Maryland Judge to Allow Polygraph Results as Evidence for Sentencing Purposes

Jennifer McMenamin reports for the Baltimore Sun on Baltimore County associate judge Lawrence Robert Daniels‘s decision to take polygraph results into account when considering sentencing of a convicted felon:

Lie detector may aid inmate
Baltimore Co. judge gives convict chance to prove he didn’t try to kill two women

By Jennifer McMenamin

August 28, 2008

In an unusual ruling, a Baltimore County judge has given a convicted felon a chance to take a lie-detector test to prove that he did not try to kill his ex-girlfriend and her friend – a crime for which the man is serving 35 years in prison.

Although polygraph results generally are not permitted in criminal proceedings in state court, Circuit Judge Lawrence R. Daniels offered to let the man take the test while weighing whether to reduce the five-year prison sentence the judge imposed in a separate case for a probation violation after the defendant was convicted of attempted murder in the shootings of the two women.

“It’s the first I’ve ever heard of a polygraph being used like that,” said Abraham Dash, a professor at the University of Maryland Law School. “But sentencing is pretty much a subjective thing. … To me, it’s sort of the same kind of thing as if you admit your guilt and say you’re sorry, I’ll consider the apology in lowering your sentence.”

The case is a complicated one.

Trent L. Banks, 29, was convicted in 2007 of shooting at his then-girlfriend and her friend as they drove away from a home in the Parkville area. Upset at Banks’ infidelity, Ebony James confronted him at 3 a.m. March 13, 2006, and then slashed the tires of his new Nissan Maxima after he slammed the apartment door in her face, according to trial testimony.

As she drove from the Northbrook apartment complex, gunshots shattered her back windshield, flattened a tire and barely missed her friend, who happened to lean down to pick up a cell phone from the car floor.

“Oh my goodness, oh my goodness. I can’t believe this is happening. … I can’t believe he is doing this,” the woman quoted James as saying, according to a transcript of the trial testimony.

But within three weeks of the shootings, James recanted her statement to police. Instead, she said, she had not seen the shooter but told officers it was Banks because she was upset with him.

She told jurors as much at trial.

But with other evidence – including spent bullet casings and Banks’ taunting statements to detectives that they couldn’t charge him if they didn’t find a gun – the panel convicted Banks of two counts of attempted second-degree murder, a handgun offense and other charges.

Baltimore County Circuit Judge Robert E. Cahill Jr. sentenced Banks to 35 years in prison. After that sentencing, Banks was convicted of probation violations in separate car theft and armed robbery cases. Two judges, including Daniels, each tacked on consecutive five-year prison terms, stretching Banks’ total sentence to 45 years, court records show.

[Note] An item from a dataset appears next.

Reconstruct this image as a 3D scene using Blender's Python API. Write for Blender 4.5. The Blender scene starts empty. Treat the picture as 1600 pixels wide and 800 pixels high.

Banks began writing to Daniels about the attempted murder case at least as early as April 2006.

“I am being held with no bail for a charge that I did not commit,” the defendant wrote. “I tryed [sic] to explain it was not me since 3-13-06. An [sic] you believed me some way, that’s why you ask for a polygraph test or evidence stating that it was not me who perpetrated the alleged crime.”

Although Banks said he and his family could not afford a lie-detector test at the time, he offered the affidavit of his by-then-ex-girlfriend, recanting her accusations that it was Banks who shot at her.

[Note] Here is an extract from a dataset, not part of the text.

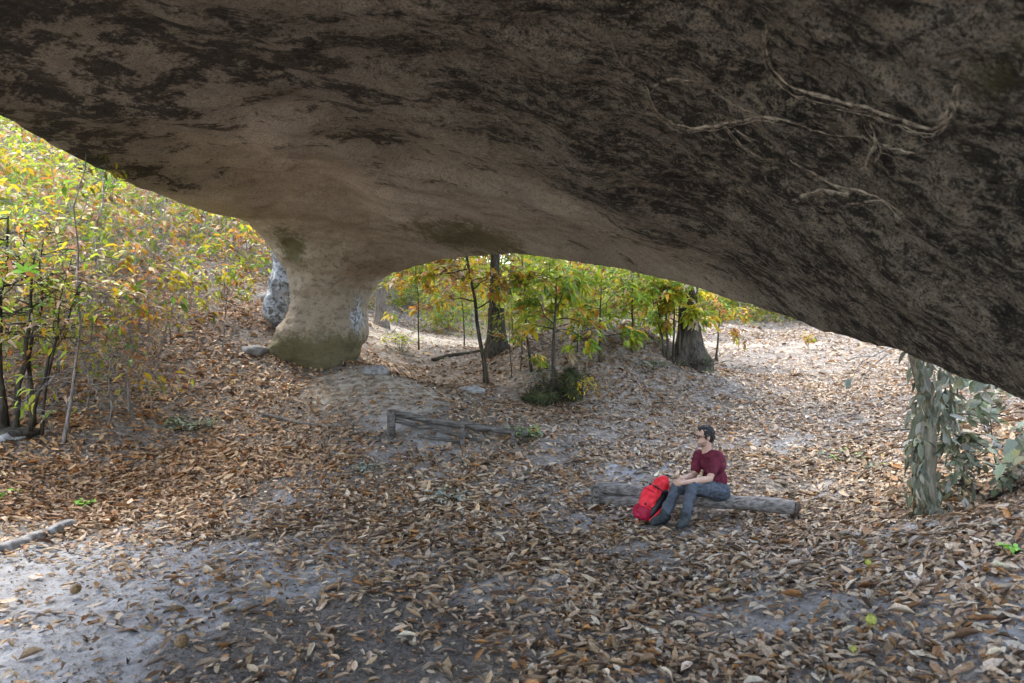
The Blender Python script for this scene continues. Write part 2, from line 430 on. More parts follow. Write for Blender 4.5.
# closed Catmull-Rom through the rim
def catmull(Pts, k=8, closed=True):
    n = len(Pts); out = []
    for i in range(n if closed else n - 1):
        p0, p1, p2, p3 = (Pts[(i - 1) % n] if closed or i > 0 else Pts[i]), Pts[i], Pts[(i + 1) % n], (Pts[(i + 2) % n] if closed or i + 2 < n else Pts[(i + 1) % n])
        for j in range(k):
            t = j / k
            out.append(.5 * ((2 * p1) + (-p0 + p2) * t + (2 * p0 - 5 * p1 + 4 * p2 - p3) * t * t + (-p0 + 3 * p1 - 3 * p2 + p3) * t ** 3))
    if not closed: out.append(Pts[-1])
    return np.array(out)
rc = catmull(rp, 8); nr = len(rc)
rings = []
for s_ in np.linspace(0.02, 1, 46):
    xy = cen + (rc[:, :2] - cen) * s_
    z = tpsR(xy[:, 0], xy[:, 1])
    w_ = max(0, (s_ - .9) / .1) ** 2
    z = z * (1 - w_) + rc[:, 2] * w_
    rings.append(np.c_[xy, z])
out_dir = (rc[:, :2] - cen); out_dir /= np.linalg.norm(out_dir, axis=1)[:, None]
hgt = np.clip(4.2 - .25 * rc[:, 2], 2.2, 4.2)
for a_, u_ in [(.05, .06), (.14, .22), (.28, .5), (.4, .8), (.45, 1)]:
    rings.append(np.c_[rc[:, :2] + out_dir * a_, rc[:, 2] + hgt * u_])
base = rings[-1]
for t in np.linspace(.06, .97, 16):
    k_ = 1 - t
    xy = cen + (base[:, :2] - cen) * k_
    z = base[:, 2] * k_ ** .6 + (1 - k_ ** .6) * 8.6
    rings.append(np.c_[xy, z])
rk = Acc()
V = np.concatenate(rings); Fq = []
for i in range(len(rings) - 1):
    for k in range(nr):
        a = i * nr + k; b = i * nr + (k + 1) % nr
        Fq.append((a, a + nr, b + nr, b))
V = np.r_[V, [[*cen, tpsR(cen[0], cen[1])[0]]], [[*cen, 8.62]]]
for k in range(nr):
    Fq.append((len(V) - 2, k, (k + 1) % nr)); o_ = (len(rings) - 1) * nr
    Fq.append((len(V) - 1, o_ + (k + 1) % nr, o_ + k))
rk.add(V, Fq)
# pillar: rings from left/right edges at each height, front/back depth
pil = [(392,300,338,13.6,14.9),(376,290,348,13.4,15.1),(366,272,358,13.05,15.3),(352,263,365,12.95,15.45),(335,272,367,13.0,15.45),(315,286,366,13.15,15.4),(300,290,369,13.2,15.35),
   (288,289,376,13.15,15.35),(278,287,385,13.05,15.4),(268,284,402,12.85,15.45),(256,280,430,12.6,15.5),(244,276,465,12.2,15.5),(232,268,500,11.7,15.4),(220,262,540,11.2,15.2),(205,262,560,11.0,15.0)]
pil = [(p_[0], p_[1] + (7 if p_[0] > 260 else 2), p_[2] - (7 if p_[0] > 262 else 0), p_[3], p_[4]) for p_ in pil]
Vp = []; NS = 40
for py, l, r_, yf_, yb in pil:
    yc = (yf_ + yb) / 2; z = CAMZ - (py - 325.4) * 14.2 / F
    xl = (l - 512) / F * 14.2; xr = (r_ - 512) / F * 14.2
    for k in range(NS):
        a = 2 * math.pi * k / NS; ca, sa = math.cos(a), math.sin(a)
        e = .78
        Vp.append(((xl + xr) / 2 + (xr - xl) / 2 * math.copysign(abs(ca) ** e, ca), yc + (yb - yf_) / 2 * math.copysign(abs(sa) ** e, sa), z))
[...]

The judge said it was not the first time that he has offered to let a defendant take a polygraph test.

“The appellate courts say it can’t come in [as evidence] as proof of guilt or innocence, and I certainly agree that the state shouldn’t be able to say, ‘He failed a polygraph so you should find him guilty on that basis,'” said Daniels, who said he could not comment on the particulars of Banks’ case.

Noting that private employers, the military, the federal government and even local prosecutors’ offices routinely use lie-detector tests, he added, “They use them as an investigatory tool. I’m just using it as a sentencing tool.”

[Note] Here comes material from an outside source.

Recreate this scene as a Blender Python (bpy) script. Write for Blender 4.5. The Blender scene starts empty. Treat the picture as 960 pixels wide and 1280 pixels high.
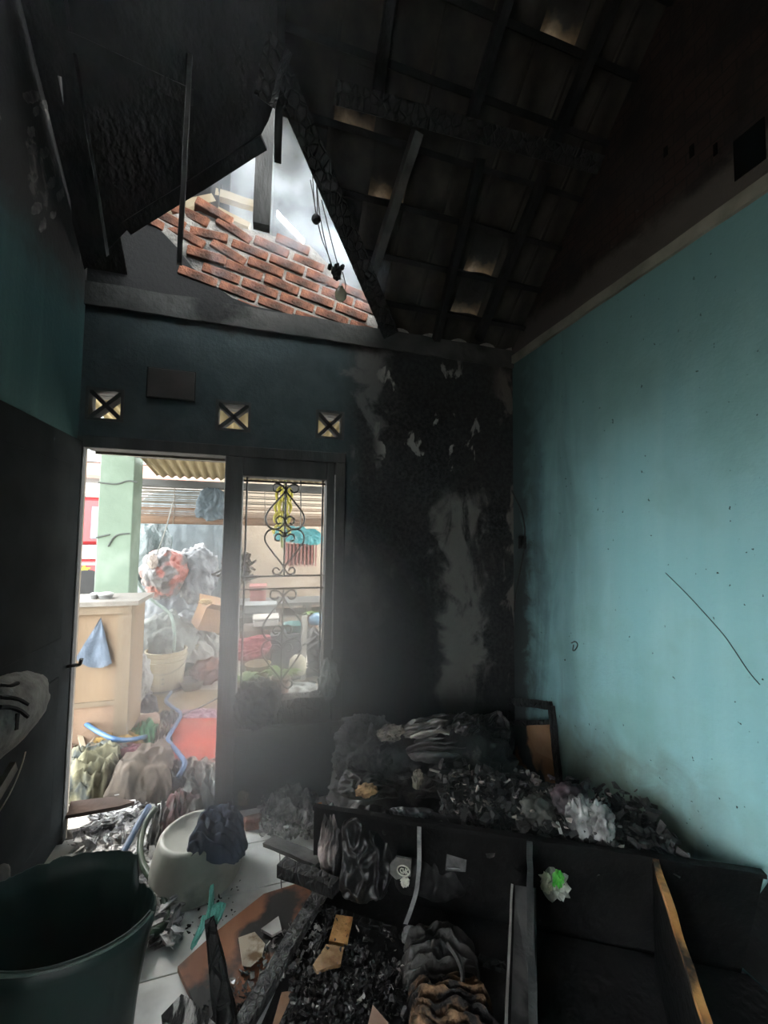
import bpy, bmesh, math, random
from math import sin, cos, tan, radians, pi, sqrt, atan2
from mathutils import Vector as V, Matrix, noise
sc = bpy.context.scene
COL = sc.collection
random.seed(7)

# ------------------------------------------------------------------ camera
F_PX = 500.0
YAW, PITCH, ROLL = radians(16.7), radians(3.2), radians(.66)
CAM = V((0, 0, 1.72))
FW = V((sin(YAW)*cos(PITCH), cos(YAW)*cos(PITCH), sin(PITCH)))
R0 = V((cos(YAW), -sin(YAW), 0)); U0 = R0.cross(FW)
RT = R0*cos(ROLL) + U0*sin(ROLL); UP = -R0*sin(ROLL) + U0*cos(ROLL)
cam_data = bpy.data.cameras.new('camera')
cam_data.sensor_fit = 'VERTICAL'; cam_data.sensor_height = 36; cam_data.lens = F_PX/1280*36
cam_data.clip_start = .02; cam_data.clip_end = 300
cam = bpy.data.objects.new('camera', cam_data); COL.objects.link(cam)
cam.matrix_world = Matrix(((RT.x, UP.x, -FW.x, CAM.x), (RT.y, UP.y, -FW.y, CAM.y), (RT.z, UP.z, -FW.z, CAM.z), (0, 0, 0, 1)))
sc.camera = cam
# ------------------------------------------------------------------ world, light, exposure
w = bpy.data.worlds.new('overcast_sky'); sc.world = w; w.use_nodes = True
bg = w.node_tree.nodes['Background']
bg.inputs[0].default_value = (.93, .98, 1.0, 1); bg.inputs[1].default_value = 5.0
sun = bpy.data.lights.new('hazy_sun', 'SUN'); sun.energy = 1.0; sun.angle = radians(8); sun.color = (1, .93, .82)
so = bpy.data.objects.new('hazy_sun', sun); COL.objects.link(so)
so.rotation_euler = V((.40, -.72, -.80)).to_track_quat('-Z', 'Y').to_euler()
vs = sc.view_settings
vs.view_transform = 'Standard'; vs.look = 'None'; vs.gamma = 1; vs.use_curve_mapping = False
vs.exposure = 2.3
sc.cycles.max_bounces = 8; sc.cycles.diffuse_bounces = 5; sc.cycles.volume_bounces = 1
sc.cycles.use_denoising = True
sc.cycles.sample_clamp_indirect = 6
sc.cycles.volume_step_rate = 4; sc.cycles.volume_max_steps = 64

def portal(name, loc, sx, sy, rot):
    l = bpy.data.lights.new(name, 'AREA'); l.shape = 'RECTANGLE'; l.size = sx; l.size_y = sy
    l.cycles.is_portal = True
    o = bpy.data.objects.new(name, l); COL.objects.link(o); o.location = loc; o.rotation_euler = rot

def ray(x, y): return FW + RT*((x-480)/F_PX) + UP*((640-y)/F_PX)
def PY(x, y, Y=2.72): d = ray(x, y); return CAM + d*(Y/d.y)
def PX(x, y, X): d = ray(x, y); return CAM + d*(X/d.x)
def PZ(x, y, Z=0.0): d = ray(x, y); return CAM + d*((Z-CAM.z)/d.z)
ROOF_S = radians(42); RT_T = tan(ROOF_S); RZ0 = 3.22; BACK = 2.72; XL = -1.05; XR = 1.88
def PR(x, y, off=0.0):                      # a pixel's ray met with the roof slope (off = metres below it)
    d = ray(x, y); z0 = RZ0 - off/cos(ROOF_S)
    return CAM + d*((z0 + BACK*RT_T - CAM.z)/(d.z + d.y*RT_T))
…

Prosecutor Stephen Roscher vehemently opposed Banks’ request. In a letter to the judge in July, he called it “a folly and a waste of valuable court time” and equated the defendant’s “desperate attempt to lead us to the ‘real shooter'” to “O.J. Simpson declaring his intent to find the ‘real killer’ of his wife and her friend.”

“I don’t put a whole lot of weight in them,” Roscher said of polygraphs in an interview. “Someone who is a good liar – and let’s face it, people who are constantly going in and out of court on criminal matters probably are not the most honest people – for them, telling a lie isn’t the same as a person who feels some sort of guilt or apprehension about it.”

For his part, Daniels says he will not let the polygraph alone dictate whether he reduces Banks’ sentence and pointed out that his decision has no bearing on Banks’ conviction or sentence in the shootings.

“As a judge, I have to be able to sleep at night knowing I’ve done the right thing and the fair thing,” Daniels said in an interview yesterday. “And in this case, I believe the fair thing is to let him show by way of a polygraph that he didn’t do it, if he’s able to.”